In contrast, when Rachel and Smith look at the factors driving low interest rates, they argue: "We expect most of these forces to persist and some may even build further."

The two reports also emphasize that a low interest rate environment poses some dangers and challenges for policymakers. Monetary policies to stimulate the economy may not work as well, and fiscal policy may need to shift in response. There may be a "search for yield," which refers to when financial investors and some financial institutions take on excessive risk in an attempt to get a higher return than offered by the near-zero interest rates. A problem can also arise for financial firms that were basing their business model on higher interest rates: for example, life insurance companies  made promises about what policies would be worth, not expecting a long-term decline in interest rates, and low interest rates can squeeze the profit margins for many banks. There are lots of theories about how policymakers might regulate and react, but this situation of ultra-low interest rates does not have clear historical precedent.
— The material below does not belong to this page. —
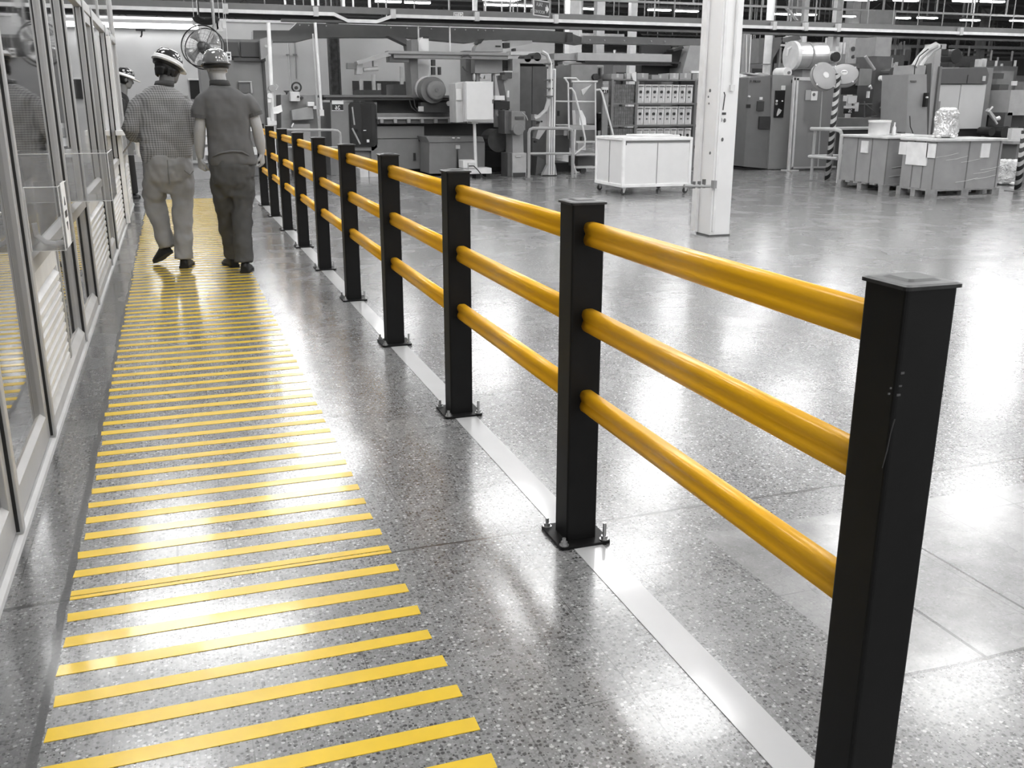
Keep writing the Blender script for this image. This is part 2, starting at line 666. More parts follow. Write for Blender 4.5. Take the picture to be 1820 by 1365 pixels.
# ------------------------------------------------------------------ walkway stripes, floor tape
STRIPE = M((236, 198, 36), .32, var=.05, scale=14, coat=.3)
r2 = random.Random(3)
for k in range(99):
    yc = 1.688 + 0.13685 * k
    m = MB()
    j = lambda a: r2.uniform(-a, a)
    x0, x1, hw = -0.391 + j(.008) - 0.0022 * min(yc, 9), 0.543 + j(.004), 0.0245 + j(.0015)
    if k == 8:                                   # the stripe over the floor joint is split along its length
        m.box(x0, x1, yc - hw - .004, yc - .012, 0, .0016)
        m.box(x0, x1, yc - .006, yc + hw, 0, .0016)
    else:
        a, c = j(.003), j(.003)
        m.loft([[(x0, yc - hw + a, z), (x1, yc - hw + c, z), (x1 + j(.003), yc + hw + c, z), (x0 + j(.004), yc + hw + a, z)] for z in (0, .0016)])
    o = m.build('floor_stripe', STRIPE, None, (0.07, yc, 0))
    tag(o, ('yellow floor stripe split lengthwise by a joint, ' if k == 8 else 'yellow floor stripe, ') + ordw(k + 1) + ' from the near end of the walkway', 'floor marking', 'yellow stripes across the walkway')

tag(MB().box(1.107, 1.207, 0.4, 15.4, 0, .0022).build('floor_tape', M(188, .3, var=.03, coat=.4), None, (1.157, 0.4, 0)),
    'long light grey tape strip on the floor under the black barrier posts', 'floor tape')

# ------------------------------------------------------------------ safety barrier
BLACK = M(19, .5, var=.15, scale=12, spec=.22)
BLACKCAP = M(40, .4, var=.6, scale=30, spec=.4)
ZINC = M(190, .3, .8)
RAILM = M((255, 190, 20), .36, var=.03, spec=.5, coat=.15)
FX0, FY0, FS, PW, PH = 1.0980, 1.2262, 1.40027, 0.1041, 1.1
barrier = thing('safety_barrier', 'long black post barrier with three yellow rails beside the striped walkway', 'barrier', (FX0 + PW / 2, FY0, 0))
cx, cyy = FX0 + PW / 2, FY0 + PW / 2


def rounded_sq(x0, x1, y0, y1, r):
    pts = []
    for cx_, cy_, a0 in ((x1 - r, y1 - r, 0), (x0 + r, y1 - r, 90), (x0 + r, y0 + r, 180), (x1 - r, y0 + r, 270)):
        for i in range(4):
            a = math.radians(a0 + 30 * i)
            pts.append((cx_ + r * math.cos(a), cy_ + r * math.sin(a)))
    return pts


def make_post():
    m = MB()
    sq = rounded_sq(FX0, FX0 + PW, FY0, FY0 + PW, .007)
    m.prism(sq, 'z', 0.008, PH - .004)
    p = m.build('post', BLACK, barrier, (cx, FY0, 0))
    e = .006
    c = MB()
    for k, (ee, z) in enumerate(((0, 0), (.0, .006), (-.006, .0085), (-.022, .0095), (-.03, .013))):
        ring = rounded_sq(FX0 - e - ee, FX0 + PW + e + ee, FY0 - e - ee, FY0 + PW + e + ee, .009)
        c.v += [Vector((x, y, PH - .006 + z)) for x, y in ring]
        if k:
            n_ = len(ring)
            o = (k - 1) * n_
            c.f += [[o + i, o + (i + 1) % n_, o + n_ + (i + 1) % n_, o + n_ + i] for i in range(n_)]
    n_ = 16
    c.f.append(list(range(4 * n_, 5 * n_)))
    c.f.append(list(range(n_ - 1, -1, -1)))
    c.build('cap', BLACKCAP, p)
    b = MB()
    b.prism(rounded_sq(cx - .088, cx + .088, FY0 - .042, FY0 + PW + .042, .012), 'z', 0.0022, .011)
    b.build('base_plate', BLACK, p)
    for sx, sy, h in ((-1, -1, .022), (1, -1, .055), (-1, 1, .028), (1, 1, .035)):
        x, y = cx + sx * .071, cyy + sy * .076
        a = MB()
        a.lathe([(.016, .011), (.016, .014), (.011, .014), (.011, .024), (.006, .024), (.006, .014 + h)], (x, y, 0), n=12)
        a.build('anchor_bolt', ZINC, p)
    return p


post0 = make_post()
bare = list(post0.children)
for k in range(1, 10):
    c = post0.copy()
    COL.objects.link(c)
    c.location.y += FS * k
    for ch in bare:
        q = ch.copy()
        COL.objects.link(q)
        q.parent = c
        q.matrix_parent_inverse = ch.matrix_parent_inverse.copy()


# scuffs and a scratch on the post nearest the camera
SCUFF = M(88, .7)
for px, py, w_, h_ in ((1604, 663, .007, .004), (1600, 686, .006, .003), (1597, 702, .007, .004), (1583, 690, .003, .003), (1580, 700, .004, .003)):
    q = at(px, py, FY0)
    MB().box(q.x - w_ / 2, q.x + w_ / 2, FY0 - .0008, FY0 + .001, q.z - h_ / 2, q.z + h_ / 2).build('scuff', SCUFF, post0)
pts = [at(px, py, FY0 - .0002) for px, py in ((1590, 745), (1583, 770), (1577, 800), (1568, 832))]
MB().tube(pts, [.0016, .001, .0012, .0008], 5).build('scratch', M(58, .7), post0)


def rail_ring(y, zc):
    pts = []
    for i in range(32):
        a = 2 * PI * i / 32
        ca, sa = math.cos(a), math.sin(a)
        z = .036 * math.copysign(abs(sa) ** .75, sa)
        x = .0245 * math.copysign(abs(ca) ** .55, ca)
        x *= 1 - .30 * math.exp(-(z / .0105) ** 2)
        pts.append((cx + .006 + x, y, zc + z))
    return pts


for zc in (1.008, 0.745, 0.486):
    r0 = MB().loft([rail_ring(FY0 + PW - .02, zc), rail_ring(FY0 + FS + .02, zc)]).build('rail', RAILM, barrier, (cx, FY0, zc), smooth=True, label='yellow moulded rail')
    for k in range(1, 9):
        c = r0.copy()
        COL.objects.link(c)
        c.location.y += FS * k

# ------------------------------------------------------------------ glazed aluminium partition on the left
ALU = M(190, .38, .25, var=.04)
ALUD = M(162, .42, .2, var=.05)
GASK = M(30, .6)
PX = -0.59
PHT = 2.2


def bay(y0, y1, kind, label, cat='partition'):
    r = thing('glazed_door' if kind == 'door' else 'partition_panel', label, 'door' if kind == 'door' else cat, (PX - .03, (y0 + y1) / 2, 0))
    xi, xo = PX - .06, PX
    mpost = MB()
    mpost.box(xi, xo + .012, y0, y0 + .045, 0.02, PHT)
    mpost.build('frame_post', ALU, r, bevel=.003)
    m2 = MB()
    m2.box(xo - .012, xo + .002, y0 - .004, y0 - .0005, 0.03, PHT - .01).box(xi + .004, xo - .02, y0 + .0455, y0 + .06, 0.02, PHT - .086)
    m2.build('gasket', GASK, r)
    rl = MB().box(xi, xo, y0 + .045, y1, PHT - .085, PHT)
    rl.build('top_rail', ALU, r, bevel=.004)
    if kind == 'open':
        return r
    y0 = y0 + .06
    if kind == 'door':
        f = MB()
        f.box(xi + .01, xo - .008, y0, y0 + .06, .03, PHT - .09)
        f.box(xi + .01, xo - .008, y1 - .065, y1 - .005, .03, PHT - .09)
        f.box(xi + .01, xo - .008, y0 + .06, y1 - .065, PHT - .17, PHT - .09)
        f.build('door_frame', ALU, r, bevel=.003)
        k = MB()
        k.prism([(xi + .01, .03), (xo - .008, .03), (xo - .008, .13), (xo - .03, .15), (xi + .01, .15)], 'y', y0 + .06, y1 - .065)
        k.build('bottom_rail', ALU, r)
        MB().box(xi + .026, xi + .032, y0 + .06, y1 - .065, .14, PHT - .17).build('glass_pane', GLASS, r)
        if y0 < 4.5:
            h = MB()
            h.box(xo - .008, xo + .006, y0 + .01, y0 + .06, .93, 1.10)
            h.tube([(xo, y0 + .035, 1.04), (xo + .045, y0 + .035, 1.04), (xo + .045, y0 + .15, 1.04)], .009, 8)
            h.build('handle', M(150, .3, .7), r)
        return r
    # bay with a middle rail
    k = MB()
    k.prism([(xi, .70), (xo, .70), (xo, .755), (xo - .025, .775), (xi, .775)], 'y', y0, y1)
    k.build('middle_rail', ALU, r)
    k = MB()
    k.prism([(xi, .02), (xo, .02), (xo, .075), (xo - .03, .11), (xi, .11)], 'y', y0, y1)
    k.build('bottom_rail', M(205, .4, .2), r)
    f = MB()
    f.box(xi + .01, xo - .01, y0, y0 + .03, .775, PHT - .085)
    f.box(xi + .01, xo - .01, y1 - .04, y1, .775, PHT - .085)
    f.build('sash', ALU, r, bevel=.003)
    MB().box(xi + .026, xi + .032, y0 + .03, y1 - .04, .775, PHT - .085).build('glass_pane', GLASS, r)
    ys = y1
    if kind == 'split':
        ys = y0 + (y1 - y0) * .56
        MB().box(xi + .005, xo - .004, ys, ys + .05, .11, .70).build('mullion', ALUD, r)
        MB().box(xi + .022, xi + .028, ys + .05, y1 - .03, .11, .70).build('lower_pane', GLASS, r)
    if kind == 'pane':
        MB().box(xi + .022, xi + .028, y0, y1, .11, .70).build('lower_pane', GLASS, r)
    else:
        lv = MB()
        a, b = y0 + .04, ys - .03
        lv.box(xi + .008, xo - .012, y0, a, .11, .70).box(xi + .008, xo - .012, b, ys, .11, .70)
        lv.prism([(xo - .035, .62), (xo - .014, .60), (xo - .012, .605), (xo - .014, .695), (xo - .035, .70)], 'y', a, b)
        z = .555
        while z > .12:
            lv.prism([(xo - .05, z + .038), (xo - .004, z + .010), (xo - .004, z - .016), (xo - .010, z - .016), (xo - .05, z + .024)], 'y', a, b)
            z -= .052
        lv = lv.build('louvre_panel', M(222, .42), r)
        MB().box(xi + .010, xi + .014, a, b, .11, .62).build('backing', M(70, .7), lv)  # dark tone stands in for the shade between the slats
    return r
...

Bean, Broda, Ito, and Kroszner review some history of interest rates, and note:
The very low level of long-term risk-free real interest rates in the advanced economies is historically most unusual. Real rates have rarely been so low; when they have been, it has almost invariably been during or after a war, when there was a degree of financial repression and/or inflation was elevated. The present configuration of low real rates with low inflation appears to be unprecedented.